Buemi’s response was emphatic, reeling off back-to-back wins from pole position in commanding style in Monaco and Paris. When di Grassi crashed out of the latter, it seemed as if Buemi had established an unassailable lead.

But tweaks to the car’s set-up in Berlin didn’t work as desired and from a season low 14th place on the grid, Buemi recovered to fifth in the race, only for his car to fail post-race checks. His disqualification brought to an end a remarkable run of point-scoring races that dated back to Long Beach, midway through Season 1.

It didn’t take long for his winning ways to return, however, as an unfortunate unsafe release penalty prevented Felix Rosenqvist from adding to his Race 1 win in Berlin and instead allowed Buemi to taste the winner’s champagne for the sixth time in the season.

Di Grassi was a solid second in the opening race in Berlin and a distant third in the second outing. But with Buemi having to miss the New York races owing to a clashing World Endurance Championship commitment, the opportunity was there for him to reduce or even remove Buemi’s points lead.

Sam Bird and DS Virgin Racing smashed the New York ePrix, winning both races. It kept Bird in with a mathematical chance of the title but also opened old wounds and the regret of his second car dying as he went to leave the pits in Hong Kong having pitted from the lead.

Second place in the second race also kept Rosenqvist in with a vague title chance, but he too could reflect on the opportunities lost, not least the unfortunate late (and unavoidable) collision with his Mahindra team-mate Nick Heidfeld in Mexico and the mistake in qualifying for Race 1 in New York that left him 17th on the grid when he should have been in Super Pole.

Unusually di Grassi was never really in podium contention in New York, but it would be wrong to cast his fourth and fifth place finishes as a failure. Only Bird scored more points across the two races, and while he’d most assuredly prefer to go into Montreal with a 10-point lead rather than a 10-point deficit, Buemi can by no means afford to relax and assume the hard work has been done.

His team-mate Nico Prost is the only driver to have score points in every race this season, but the Renault e.dams driver is yet to make an appearance on the podium and his slim title hopes were ended in New York.

Nick Heidfeld has been third five times for Mahindra so far this season, including in the second New York race, but so far a win is proving elusive. Only one driver has stood on the Formula E podium more times than Heidfeld without winning a race and that’s Vergne.

The pace of the TECHEETAH package has been strong all season (although it did struggle in Berlin), but for a variety of reasons it has not been able to convert that pace into a win. However, it recorded its best result so far as Stephane Sarrazin scored only his second Formula E podium as he and Vergne finished second and third in the opening New York race.

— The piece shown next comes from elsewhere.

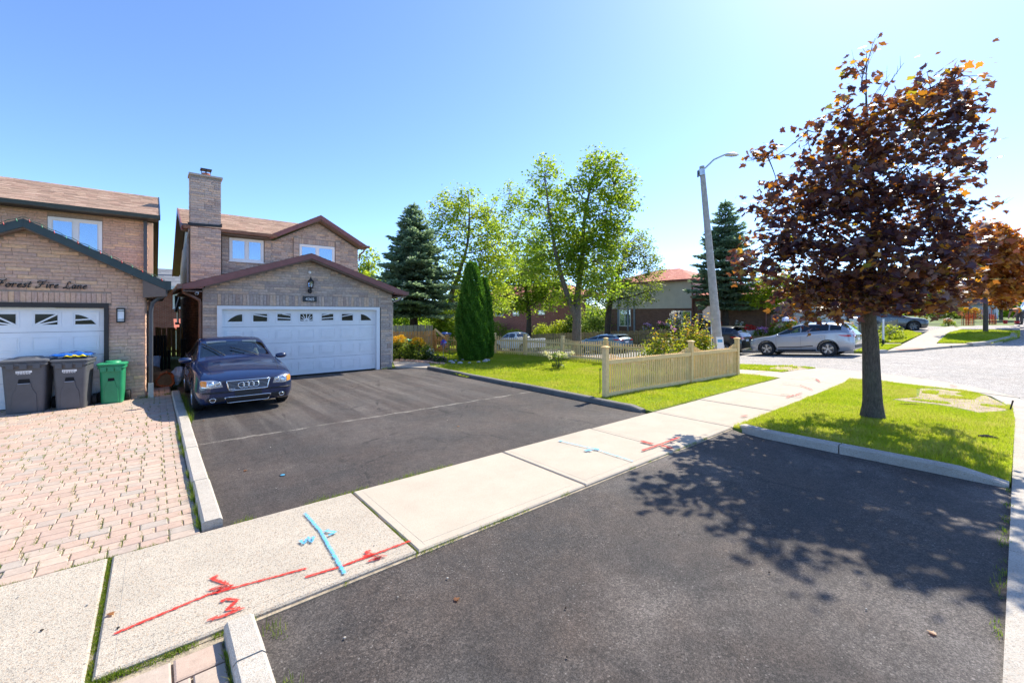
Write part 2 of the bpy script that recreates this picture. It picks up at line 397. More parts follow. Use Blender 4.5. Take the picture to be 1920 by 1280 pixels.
def gmat_concrete(name, c, agg=0.0, var=0.1, rough=0.85, stain=0.25, bump=0.25):
    m = NT(name)
    a = tuple(x * (1 - var) for x in c[:3]) + (1,); b = tuple(min(1, x * (1 + var)) for x in c[:3]) + (1,)
    col = m.ramp(m.noise(2.1, 6, 0.65), [(0.3, a), (0.7, b)])
    col = m.mix(1.0, col, m.ramp(m.noise(90, 5, 0.7), [(0.25, 0.86), (0.75, 1.1)]), 'MULTIPLY')
    if agg:
        v = m.vor(150, None, 'F1', 'Color'); sp = m.n('SeparateColor'); m.put(sp.inputs[0], v)
        col = m.mix(m.math('MULTIPLY', m.ramp(sp.outputs[0], [(0.80, 0), (0.84, 1)]), agg), col, (0.20, 0.17, 0.14, 1))
        col = m.mix(m.math('MULTIPLY', m.ramp(sp.outputs[1], [(0.80, 0), (0.84, 1)]), agg), col, (0.42, 0.30, 0.20, 1))
        col = m.mix(m.math('MULTIPLY', m.ramp(sp.outputs[2], [(0.955, 0), (0.965, 1)]), agg), col, (0.05, 0.05, 0.055, 1))
    col = m.mix(m.ramp(m.noise(0.7, 5, 0.7), [(0.5, 0), (0.75, stain)]), col, tuple(x * 0.62 for x in c[:3]) + (1,))
    h = m.math('ADD', m.noise(110, 5, 0.75), m.math('MULTIPLY', m.vor(150), 0.6 * (1 if agg else 0.2)))
    m.bsdf(col, rough, 0, 0.3, m.bump(h, bump, 0.01)); return m.mat
MT['conc_old'] = gmat_concrete('exposed_aggregate_concrete', (0.47, 0.415, 0.335, 1), 0.6, 0.1, bump=0.5)
MT['conc_new'] = gmat_concrete('smooth_concrete', (0.47, 0.405, 0.32, 1), 0.10, 0.07, stain=0.15)
MT['conc_curb'] = gmat_concrete('curb_concrete', (0.47, 0.43, 0.37, 1), 0.35, 0.14, stain=0.35, bump=0.5)
MT['conc_dark'] = gmat_concrete('dark_curb_concrete', (0.17, 0.165, 0.15, 1), 0.25, 0.25, stain=0.5, bump=0.6)
MT['paver'] = palette('paver_stone', [L(176, 154, 138), L(186, 166, 148), L(172, 146, 130), L(172, 158, 144), L(182, 158, 140), L(176, 148, 132), L(166, 154, 142)], 0.88, 22, 0.14, 0.45, 90, 0.006)
MT['joint'] = simple('joint_sand', (0.34, 0.28, 0.20, 1), 0.95, 0.4, 12, 0.6, 60)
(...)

Jose Maria Lopez was an excellent second for DS Virgin in Paris and has enjoyed a strong rookie season, while his replacement in New York (like Buemi he had a WEC clash) Alex Lynn did a stunning job to set pole position on his debut.

Nelson Piquet and Oliver Turvey both recorded their maiden series pole positions as NextEV found its form in qualifying – although strong race results have been harder to come by. While Pierre Gasly – Buemi’s understudy in New York – is currently 14th in the standings after a very impressive debut in New York, during which he recorded the unofficial fastest lap and finished in eighth and fourth places.

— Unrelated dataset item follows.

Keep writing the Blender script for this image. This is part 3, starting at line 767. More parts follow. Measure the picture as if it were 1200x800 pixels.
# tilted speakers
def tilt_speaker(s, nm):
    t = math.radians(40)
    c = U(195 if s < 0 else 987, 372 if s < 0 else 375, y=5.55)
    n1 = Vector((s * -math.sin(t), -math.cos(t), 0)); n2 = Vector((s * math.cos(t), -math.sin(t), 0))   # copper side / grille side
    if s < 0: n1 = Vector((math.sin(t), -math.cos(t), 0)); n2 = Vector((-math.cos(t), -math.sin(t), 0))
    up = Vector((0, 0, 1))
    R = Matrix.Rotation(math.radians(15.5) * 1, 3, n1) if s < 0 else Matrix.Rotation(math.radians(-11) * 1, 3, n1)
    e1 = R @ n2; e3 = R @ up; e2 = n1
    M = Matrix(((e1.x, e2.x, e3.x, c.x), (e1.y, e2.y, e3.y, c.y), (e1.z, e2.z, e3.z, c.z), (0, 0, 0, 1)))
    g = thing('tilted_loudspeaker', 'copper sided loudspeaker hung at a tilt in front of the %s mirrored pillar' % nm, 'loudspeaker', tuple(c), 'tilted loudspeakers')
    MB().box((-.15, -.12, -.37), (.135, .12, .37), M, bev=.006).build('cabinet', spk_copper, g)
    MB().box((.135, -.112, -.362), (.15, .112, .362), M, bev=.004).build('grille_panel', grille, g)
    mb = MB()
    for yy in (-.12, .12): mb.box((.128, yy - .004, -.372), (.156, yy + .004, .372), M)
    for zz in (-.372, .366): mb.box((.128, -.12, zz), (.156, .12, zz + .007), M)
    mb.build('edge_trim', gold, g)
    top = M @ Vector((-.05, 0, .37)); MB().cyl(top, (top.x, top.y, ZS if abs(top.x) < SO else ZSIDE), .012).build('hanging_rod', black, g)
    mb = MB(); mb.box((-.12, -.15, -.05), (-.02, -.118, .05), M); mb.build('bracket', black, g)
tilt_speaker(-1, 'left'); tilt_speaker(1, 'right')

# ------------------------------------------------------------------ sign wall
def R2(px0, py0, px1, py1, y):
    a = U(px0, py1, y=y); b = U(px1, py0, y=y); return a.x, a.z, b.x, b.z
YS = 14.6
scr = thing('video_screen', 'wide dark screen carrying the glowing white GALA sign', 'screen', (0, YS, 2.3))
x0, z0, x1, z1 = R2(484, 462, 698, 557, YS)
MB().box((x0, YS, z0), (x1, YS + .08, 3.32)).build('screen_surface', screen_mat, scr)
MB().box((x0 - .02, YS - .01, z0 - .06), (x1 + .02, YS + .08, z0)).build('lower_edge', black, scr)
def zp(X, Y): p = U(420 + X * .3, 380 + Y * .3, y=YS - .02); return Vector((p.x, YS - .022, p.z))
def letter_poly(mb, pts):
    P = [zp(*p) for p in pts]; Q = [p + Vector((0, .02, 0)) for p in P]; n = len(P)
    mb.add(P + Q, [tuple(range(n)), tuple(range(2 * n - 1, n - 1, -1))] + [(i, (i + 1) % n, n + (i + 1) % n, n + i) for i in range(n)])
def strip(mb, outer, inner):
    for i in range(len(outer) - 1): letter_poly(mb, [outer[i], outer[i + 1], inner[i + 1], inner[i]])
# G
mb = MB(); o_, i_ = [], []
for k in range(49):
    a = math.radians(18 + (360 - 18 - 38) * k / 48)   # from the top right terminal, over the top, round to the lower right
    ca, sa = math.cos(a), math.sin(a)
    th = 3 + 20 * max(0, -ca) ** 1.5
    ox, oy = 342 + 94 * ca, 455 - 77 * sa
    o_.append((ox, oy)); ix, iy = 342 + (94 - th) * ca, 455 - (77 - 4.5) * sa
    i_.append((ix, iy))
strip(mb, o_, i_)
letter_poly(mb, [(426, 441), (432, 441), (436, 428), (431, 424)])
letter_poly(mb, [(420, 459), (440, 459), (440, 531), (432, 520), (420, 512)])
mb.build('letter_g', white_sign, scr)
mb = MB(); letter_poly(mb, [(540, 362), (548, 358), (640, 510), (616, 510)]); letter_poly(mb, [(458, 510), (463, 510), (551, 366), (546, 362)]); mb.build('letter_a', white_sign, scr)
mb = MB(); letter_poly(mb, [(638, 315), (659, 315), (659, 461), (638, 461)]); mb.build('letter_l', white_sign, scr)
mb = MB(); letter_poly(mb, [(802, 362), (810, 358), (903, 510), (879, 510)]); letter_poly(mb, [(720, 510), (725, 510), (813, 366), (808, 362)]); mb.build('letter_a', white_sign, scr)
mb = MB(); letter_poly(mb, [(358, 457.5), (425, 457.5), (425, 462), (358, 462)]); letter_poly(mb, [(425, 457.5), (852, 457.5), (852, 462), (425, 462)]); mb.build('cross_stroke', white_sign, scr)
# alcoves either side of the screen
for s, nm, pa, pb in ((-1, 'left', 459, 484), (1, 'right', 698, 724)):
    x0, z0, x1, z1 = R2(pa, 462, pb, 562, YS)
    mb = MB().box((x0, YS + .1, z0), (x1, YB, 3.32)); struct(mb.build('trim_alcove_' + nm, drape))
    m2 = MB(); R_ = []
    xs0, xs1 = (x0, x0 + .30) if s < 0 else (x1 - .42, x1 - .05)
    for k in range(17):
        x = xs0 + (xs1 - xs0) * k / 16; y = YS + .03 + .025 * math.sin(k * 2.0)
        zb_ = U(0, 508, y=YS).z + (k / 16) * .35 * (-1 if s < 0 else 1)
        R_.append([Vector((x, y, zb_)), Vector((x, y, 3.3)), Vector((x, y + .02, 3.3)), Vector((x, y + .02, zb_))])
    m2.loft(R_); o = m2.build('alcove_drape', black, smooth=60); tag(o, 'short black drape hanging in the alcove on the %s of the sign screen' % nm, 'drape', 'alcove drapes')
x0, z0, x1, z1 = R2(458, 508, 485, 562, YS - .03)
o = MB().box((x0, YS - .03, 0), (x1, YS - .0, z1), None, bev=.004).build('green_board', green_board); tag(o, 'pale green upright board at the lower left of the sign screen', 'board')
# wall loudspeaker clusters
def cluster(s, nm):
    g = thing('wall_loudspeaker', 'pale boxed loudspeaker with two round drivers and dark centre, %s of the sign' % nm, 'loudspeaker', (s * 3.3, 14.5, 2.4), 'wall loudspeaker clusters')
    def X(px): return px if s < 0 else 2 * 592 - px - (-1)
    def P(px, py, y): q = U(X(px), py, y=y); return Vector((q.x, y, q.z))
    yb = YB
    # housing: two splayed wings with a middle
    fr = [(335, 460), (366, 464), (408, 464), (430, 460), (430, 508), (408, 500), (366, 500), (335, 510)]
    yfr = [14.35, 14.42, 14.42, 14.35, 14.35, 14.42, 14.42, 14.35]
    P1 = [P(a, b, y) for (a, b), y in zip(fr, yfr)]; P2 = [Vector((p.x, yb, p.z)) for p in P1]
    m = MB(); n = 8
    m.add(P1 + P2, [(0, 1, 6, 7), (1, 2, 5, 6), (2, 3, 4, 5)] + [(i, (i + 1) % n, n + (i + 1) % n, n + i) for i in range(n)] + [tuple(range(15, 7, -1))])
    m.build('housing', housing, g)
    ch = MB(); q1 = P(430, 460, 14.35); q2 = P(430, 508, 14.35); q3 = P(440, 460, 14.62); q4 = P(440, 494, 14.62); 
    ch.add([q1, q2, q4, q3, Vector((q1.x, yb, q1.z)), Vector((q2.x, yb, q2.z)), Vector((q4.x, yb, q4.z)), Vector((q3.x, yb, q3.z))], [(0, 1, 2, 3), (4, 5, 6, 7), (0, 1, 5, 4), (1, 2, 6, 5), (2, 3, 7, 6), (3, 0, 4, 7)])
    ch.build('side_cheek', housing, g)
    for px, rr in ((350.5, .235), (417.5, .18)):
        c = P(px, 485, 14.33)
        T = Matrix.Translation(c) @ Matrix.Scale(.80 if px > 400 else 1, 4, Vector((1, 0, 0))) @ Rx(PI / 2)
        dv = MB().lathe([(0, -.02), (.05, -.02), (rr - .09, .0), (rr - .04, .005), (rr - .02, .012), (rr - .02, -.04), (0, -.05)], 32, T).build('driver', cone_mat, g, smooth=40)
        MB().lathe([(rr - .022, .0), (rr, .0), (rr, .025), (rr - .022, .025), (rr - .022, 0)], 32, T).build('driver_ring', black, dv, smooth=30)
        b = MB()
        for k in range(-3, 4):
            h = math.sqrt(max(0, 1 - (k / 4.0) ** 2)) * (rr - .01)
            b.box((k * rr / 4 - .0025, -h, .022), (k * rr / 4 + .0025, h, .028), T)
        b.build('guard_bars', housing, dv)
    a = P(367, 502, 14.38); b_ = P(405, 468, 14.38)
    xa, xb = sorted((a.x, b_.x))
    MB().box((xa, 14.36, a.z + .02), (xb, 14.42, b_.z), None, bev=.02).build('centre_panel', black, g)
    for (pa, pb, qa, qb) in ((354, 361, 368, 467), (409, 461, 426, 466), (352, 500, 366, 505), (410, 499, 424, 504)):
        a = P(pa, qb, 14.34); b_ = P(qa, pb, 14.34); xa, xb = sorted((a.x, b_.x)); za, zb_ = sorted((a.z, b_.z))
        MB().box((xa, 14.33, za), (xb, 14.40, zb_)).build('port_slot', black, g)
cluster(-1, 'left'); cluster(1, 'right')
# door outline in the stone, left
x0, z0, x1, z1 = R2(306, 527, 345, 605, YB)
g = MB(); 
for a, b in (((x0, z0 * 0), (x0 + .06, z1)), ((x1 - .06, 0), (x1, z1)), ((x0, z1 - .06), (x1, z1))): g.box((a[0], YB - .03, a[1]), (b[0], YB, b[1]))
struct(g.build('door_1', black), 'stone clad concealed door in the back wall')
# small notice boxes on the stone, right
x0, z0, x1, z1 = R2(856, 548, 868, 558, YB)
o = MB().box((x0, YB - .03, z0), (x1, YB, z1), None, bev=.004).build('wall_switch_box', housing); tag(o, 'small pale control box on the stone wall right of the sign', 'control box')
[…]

Mitch Evans has scored the majority of the points for the Panasonic Jaguar Racing team during a trying debut season, while the battle between Jaguar, Venturi, Faraday Future Dragon Racing and Andretti to avoid the wooden spoon in the teams’ standings has been a fascinating subplot.

How will it all end? You’ll have to tune in of Saturday and Sunday (both races start at 4pm local time) to find out.